COLLECTED MATERIAL:
>> Begin
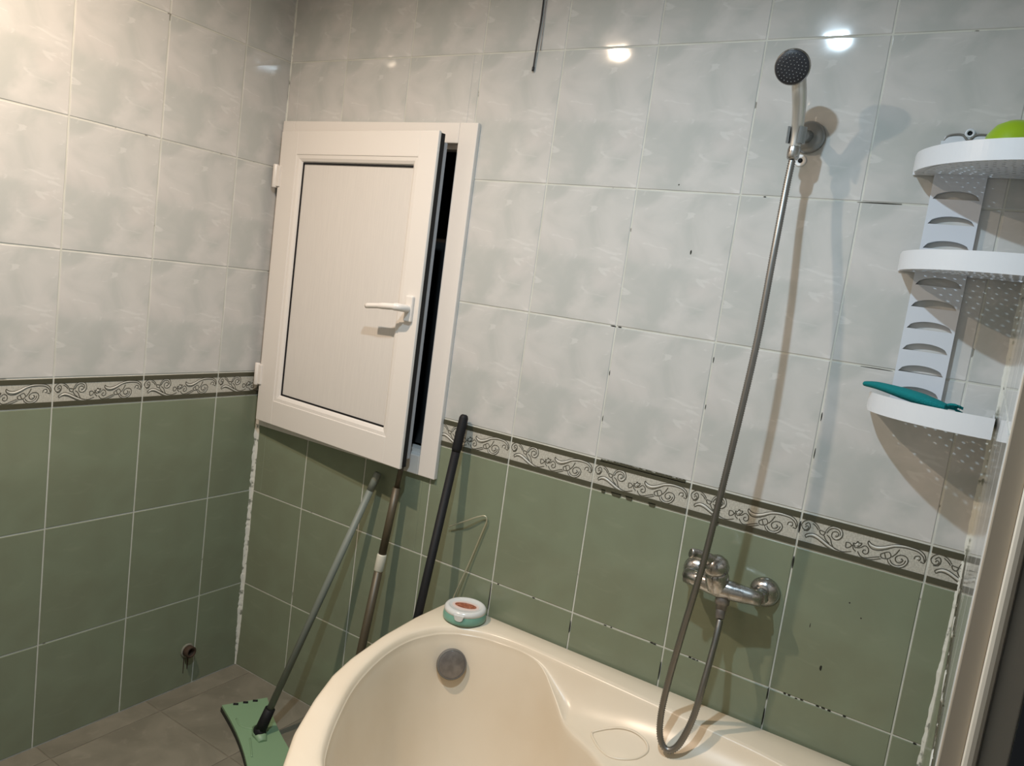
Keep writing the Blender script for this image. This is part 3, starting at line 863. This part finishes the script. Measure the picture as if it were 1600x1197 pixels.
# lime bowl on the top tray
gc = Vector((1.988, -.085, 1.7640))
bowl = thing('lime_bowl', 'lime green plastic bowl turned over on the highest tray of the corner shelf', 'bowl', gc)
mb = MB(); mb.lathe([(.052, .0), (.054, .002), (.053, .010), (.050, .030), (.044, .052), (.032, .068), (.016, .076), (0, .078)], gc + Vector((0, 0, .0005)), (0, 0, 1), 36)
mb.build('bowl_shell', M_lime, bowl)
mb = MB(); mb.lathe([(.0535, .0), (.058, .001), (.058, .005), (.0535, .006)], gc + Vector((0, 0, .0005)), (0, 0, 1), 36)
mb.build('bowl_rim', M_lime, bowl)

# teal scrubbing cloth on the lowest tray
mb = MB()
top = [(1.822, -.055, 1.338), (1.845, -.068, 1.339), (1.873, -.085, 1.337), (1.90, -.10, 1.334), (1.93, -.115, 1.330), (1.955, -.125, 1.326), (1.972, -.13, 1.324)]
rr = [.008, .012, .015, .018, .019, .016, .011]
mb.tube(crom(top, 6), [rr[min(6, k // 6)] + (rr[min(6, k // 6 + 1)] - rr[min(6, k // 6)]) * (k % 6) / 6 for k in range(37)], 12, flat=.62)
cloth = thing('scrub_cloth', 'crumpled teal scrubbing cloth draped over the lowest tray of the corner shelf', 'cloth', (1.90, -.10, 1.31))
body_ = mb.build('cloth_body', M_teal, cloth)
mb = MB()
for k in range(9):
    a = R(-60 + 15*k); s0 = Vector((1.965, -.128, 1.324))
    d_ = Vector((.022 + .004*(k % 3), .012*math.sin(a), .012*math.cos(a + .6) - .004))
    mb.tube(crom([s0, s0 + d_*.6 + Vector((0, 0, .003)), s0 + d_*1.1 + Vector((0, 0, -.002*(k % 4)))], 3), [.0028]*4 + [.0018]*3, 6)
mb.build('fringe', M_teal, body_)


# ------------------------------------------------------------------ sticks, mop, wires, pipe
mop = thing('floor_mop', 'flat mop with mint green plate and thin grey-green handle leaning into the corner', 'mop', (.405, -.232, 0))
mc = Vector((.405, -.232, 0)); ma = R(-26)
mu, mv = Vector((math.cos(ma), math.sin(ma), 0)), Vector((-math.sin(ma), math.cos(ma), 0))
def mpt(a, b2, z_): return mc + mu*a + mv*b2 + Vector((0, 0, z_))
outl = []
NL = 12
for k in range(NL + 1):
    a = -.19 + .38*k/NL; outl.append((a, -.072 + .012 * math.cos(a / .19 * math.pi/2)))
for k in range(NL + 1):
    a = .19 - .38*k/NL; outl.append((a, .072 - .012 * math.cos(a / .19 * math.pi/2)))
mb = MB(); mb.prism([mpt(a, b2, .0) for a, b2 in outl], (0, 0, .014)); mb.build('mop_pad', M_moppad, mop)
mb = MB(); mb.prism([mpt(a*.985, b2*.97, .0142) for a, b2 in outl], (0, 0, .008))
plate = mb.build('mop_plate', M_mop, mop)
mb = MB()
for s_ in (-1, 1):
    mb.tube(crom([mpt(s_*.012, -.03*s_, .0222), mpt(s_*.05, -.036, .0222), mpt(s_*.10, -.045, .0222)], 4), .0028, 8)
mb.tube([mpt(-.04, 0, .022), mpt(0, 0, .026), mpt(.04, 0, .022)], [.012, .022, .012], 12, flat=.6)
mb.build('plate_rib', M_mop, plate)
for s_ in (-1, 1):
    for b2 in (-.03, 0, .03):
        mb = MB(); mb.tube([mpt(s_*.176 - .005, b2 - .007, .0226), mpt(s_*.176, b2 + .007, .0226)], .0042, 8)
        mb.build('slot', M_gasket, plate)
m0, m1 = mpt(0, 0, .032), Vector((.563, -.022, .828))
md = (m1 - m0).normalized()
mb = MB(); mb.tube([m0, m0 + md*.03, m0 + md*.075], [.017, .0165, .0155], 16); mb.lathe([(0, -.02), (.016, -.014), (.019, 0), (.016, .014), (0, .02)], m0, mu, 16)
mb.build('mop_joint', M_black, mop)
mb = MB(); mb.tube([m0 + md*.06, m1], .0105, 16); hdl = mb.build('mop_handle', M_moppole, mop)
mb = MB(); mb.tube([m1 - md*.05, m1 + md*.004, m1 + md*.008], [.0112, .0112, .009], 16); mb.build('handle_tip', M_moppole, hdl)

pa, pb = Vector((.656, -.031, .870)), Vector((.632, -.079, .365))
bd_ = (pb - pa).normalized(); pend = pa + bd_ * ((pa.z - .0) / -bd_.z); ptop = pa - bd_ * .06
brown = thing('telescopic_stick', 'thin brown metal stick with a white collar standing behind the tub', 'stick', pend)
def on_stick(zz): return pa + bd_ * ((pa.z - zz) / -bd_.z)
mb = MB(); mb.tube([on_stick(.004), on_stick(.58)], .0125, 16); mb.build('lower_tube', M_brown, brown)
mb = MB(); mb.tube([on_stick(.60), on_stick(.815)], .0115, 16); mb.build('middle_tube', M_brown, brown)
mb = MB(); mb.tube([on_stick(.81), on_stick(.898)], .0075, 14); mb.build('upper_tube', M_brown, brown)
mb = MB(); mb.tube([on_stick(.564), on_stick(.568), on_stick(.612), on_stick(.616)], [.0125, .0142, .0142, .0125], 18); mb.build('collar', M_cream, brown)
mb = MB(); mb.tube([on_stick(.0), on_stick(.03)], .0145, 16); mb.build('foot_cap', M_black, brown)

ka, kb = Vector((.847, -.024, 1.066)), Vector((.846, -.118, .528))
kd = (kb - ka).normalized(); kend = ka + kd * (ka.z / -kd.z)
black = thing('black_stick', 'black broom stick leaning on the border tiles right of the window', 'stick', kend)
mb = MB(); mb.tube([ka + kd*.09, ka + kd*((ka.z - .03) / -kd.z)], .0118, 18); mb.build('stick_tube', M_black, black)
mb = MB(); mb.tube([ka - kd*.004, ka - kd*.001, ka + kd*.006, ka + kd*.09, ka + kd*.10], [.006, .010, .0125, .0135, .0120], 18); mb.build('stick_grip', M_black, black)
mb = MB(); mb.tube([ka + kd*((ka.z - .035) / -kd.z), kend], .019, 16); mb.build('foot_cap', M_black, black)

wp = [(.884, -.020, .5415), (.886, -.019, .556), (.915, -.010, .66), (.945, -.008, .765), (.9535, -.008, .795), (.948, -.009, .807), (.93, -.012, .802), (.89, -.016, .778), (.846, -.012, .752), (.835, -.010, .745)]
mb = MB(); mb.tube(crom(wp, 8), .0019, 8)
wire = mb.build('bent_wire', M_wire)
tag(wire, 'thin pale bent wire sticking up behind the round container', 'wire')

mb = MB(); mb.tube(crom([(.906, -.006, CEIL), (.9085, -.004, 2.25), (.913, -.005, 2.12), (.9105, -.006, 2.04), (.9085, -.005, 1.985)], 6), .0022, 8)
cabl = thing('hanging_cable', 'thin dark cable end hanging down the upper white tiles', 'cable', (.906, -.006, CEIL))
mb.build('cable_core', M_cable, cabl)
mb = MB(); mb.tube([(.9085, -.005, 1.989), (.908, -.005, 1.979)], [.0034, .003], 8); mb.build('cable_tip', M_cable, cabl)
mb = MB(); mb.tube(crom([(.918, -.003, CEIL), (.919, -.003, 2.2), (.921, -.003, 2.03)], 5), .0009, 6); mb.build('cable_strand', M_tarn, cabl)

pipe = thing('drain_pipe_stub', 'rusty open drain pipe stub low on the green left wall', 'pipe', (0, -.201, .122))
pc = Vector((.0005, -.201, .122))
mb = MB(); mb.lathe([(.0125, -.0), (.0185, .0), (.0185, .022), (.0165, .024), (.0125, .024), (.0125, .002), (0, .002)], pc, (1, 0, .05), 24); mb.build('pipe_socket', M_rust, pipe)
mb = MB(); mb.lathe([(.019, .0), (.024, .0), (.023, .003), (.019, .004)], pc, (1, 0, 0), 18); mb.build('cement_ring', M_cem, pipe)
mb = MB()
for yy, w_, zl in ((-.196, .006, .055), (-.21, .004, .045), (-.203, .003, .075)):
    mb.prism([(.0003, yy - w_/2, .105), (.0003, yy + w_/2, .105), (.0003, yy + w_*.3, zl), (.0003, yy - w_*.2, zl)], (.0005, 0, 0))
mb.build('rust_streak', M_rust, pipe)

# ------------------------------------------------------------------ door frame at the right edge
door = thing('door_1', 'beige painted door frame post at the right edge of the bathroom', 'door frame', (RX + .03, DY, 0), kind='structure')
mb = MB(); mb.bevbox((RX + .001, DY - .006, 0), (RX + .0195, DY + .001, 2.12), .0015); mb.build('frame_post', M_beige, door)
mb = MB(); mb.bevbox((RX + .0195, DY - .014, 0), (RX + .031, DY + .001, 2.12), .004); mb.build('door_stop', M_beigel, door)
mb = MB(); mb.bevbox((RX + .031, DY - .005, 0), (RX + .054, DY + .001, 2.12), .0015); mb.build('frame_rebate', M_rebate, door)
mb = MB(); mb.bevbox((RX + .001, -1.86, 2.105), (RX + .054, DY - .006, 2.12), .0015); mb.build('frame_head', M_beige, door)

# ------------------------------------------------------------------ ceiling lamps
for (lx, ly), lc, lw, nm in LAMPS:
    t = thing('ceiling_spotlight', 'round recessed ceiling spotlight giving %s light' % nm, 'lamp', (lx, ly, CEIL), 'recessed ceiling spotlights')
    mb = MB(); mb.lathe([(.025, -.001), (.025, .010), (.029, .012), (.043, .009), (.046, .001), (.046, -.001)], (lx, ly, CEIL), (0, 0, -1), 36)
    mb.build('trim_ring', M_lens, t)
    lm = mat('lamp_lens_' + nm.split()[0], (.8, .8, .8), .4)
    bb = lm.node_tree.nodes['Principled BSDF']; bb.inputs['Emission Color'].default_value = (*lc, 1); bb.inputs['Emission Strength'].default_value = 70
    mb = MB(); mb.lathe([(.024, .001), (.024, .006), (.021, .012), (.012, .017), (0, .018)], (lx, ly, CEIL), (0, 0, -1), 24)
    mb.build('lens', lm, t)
>> End
THE PROBLEM: Look at the listing and set down only the lines from its start through the line with "mb.build('fringe', M_teal, body_)", word for word and without pictures.

TASK RESPONSE:
Keep writing the Blender script for this image. This is part 3, starting at line 863. This part finishes the script. Measure the picture as if it were 1600x1197 pixels.
# lime bowl on the top tray
gc = Vector((1.988, -.085, 1.7640))
bowl = thing('lime_bowl', 'lime green plastic bowl turned over on the highest tray of the corner shelf', 'bowl', gc)
mb = MB(); mb.lathe([(.052, .0), (.054, .002), (.053, .010), (.050, .030), (.044, .052), (.032, .068), (.016, .076), (0, .078)], gc + Vector((0, 0, .0005)), (0, 0, 1), 36)
mb.build('bowl_shell', M_lime, bowl)
mb = MB(); mb.lathe([(.0535, .0), (.058, .001), (.058, .005), (.0535, .006)], gc + Vector((0, 0, .0005)), (0, 0, 1), 36)
mb.build('bowl_rim', M_lime, bowl)

# teal scrubbing cloth on the lowest tray
mb = MB()
top = [(1.822, -.055, 1.338), (1.845, -.068, 1.339), (1.873, -.085, 1.337), (1.90, -.10, 1.334), (1.93, -.115, 1.330), (1.955, -.125, 1.326), (1.972, -.13, 1.324)]
rr = [.008, .012, .015, .018, .019, .016, .011]
mb.tube(crom(top, 6), [rr[min(6, k // 6)] + (rr[min(6, k // 6 + 1)] - rr[min(6, k // 6)]) * (k % 6) / 6 for k in range(37)], 12, flat=.62)
cloth = thing('scrub_cloth', 'crumpled teal scrubbing cloth draped over the lowest tray of the corner shelf', 'cloth', (1.90, -.10, 1.31))
body_ = mb.build('cloth_body', M_teal, cloth)
mb = MB()
for k in range(9):
    a = R(-60 + 15*k); s0 = Vector((1.965, -.128, 1.324))
    d_ = Vector((.022 + .004*(k % 3), .012*math.sin(a), .012*math.cos(a + .6) - .004))
    mb.tube(crom([s0, s0 + d_*.6 + Vector((0, 0, .003)), s0 + d_*1.1 + Vector((0, 0, -.002*(k % 4)))], 3), [.0028]*4 + [.0018]*3, 6)
mb.build('fringe', M_teal, body_)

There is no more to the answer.